Monoclinic CdWO4 is a member of the tungstate
family
with great potential in diverse applications. However, CdWO4 exhibits a diamagnetic property with a wideband gap of 3.7 eV, limiting
its widespread applications. This study reports significant modulation
of magnetic and optical properties of hydrothermally grown single-crystalline
CdWO4 nanorods with controllable substitution of Cu2+ ions at the Cd2+ site. The chemical environment
of Cu and the magnetic and luminescence of nanorods were thoroughly
investigated using synchrotron-based powder X-ray diffraction, temperature-dependent
photoluminescence, X-ray absorption, element selective X-ray excited
optical luminescence spectroscopies, a magnetometer, and micro-Raman
spectroscopy.
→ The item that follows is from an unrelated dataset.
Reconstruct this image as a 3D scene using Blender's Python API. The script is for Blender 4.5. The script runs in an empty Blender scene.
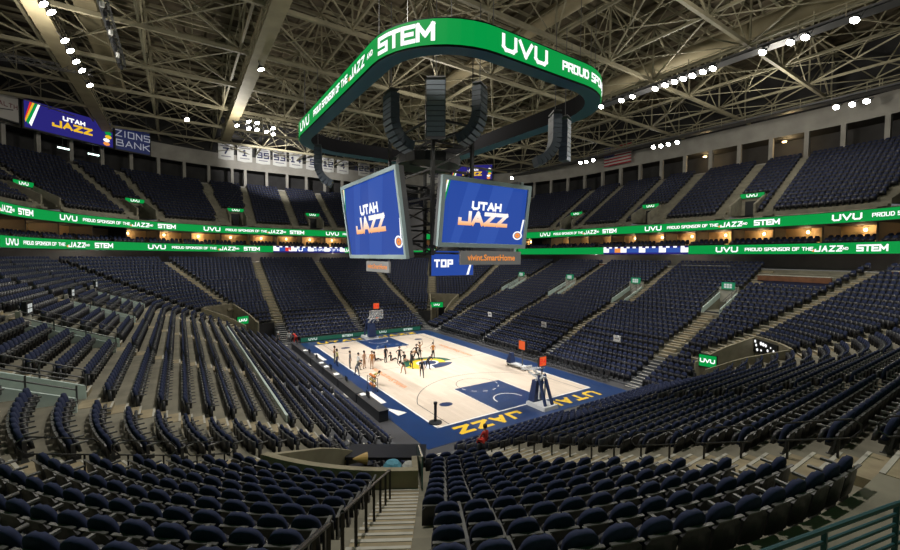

The main feature of this study is an astonishing redshift
of ∼0.8 eV in the bandgap energy accompanied by a relative
∼46% drop in the internal quantum efficiency and a progressive
transition from diamagnetic to an enhanced magnetization concerning
the Cu content. The experimental findings show that significant modulation
in optical and magnetic properties is correlated with Cu-doping-induced
intermediate energy states and [CuO6] ferromagnetic clusters.
The outcome of this study provides important insight into designing
doped nanomaterials for photocatalytic applications.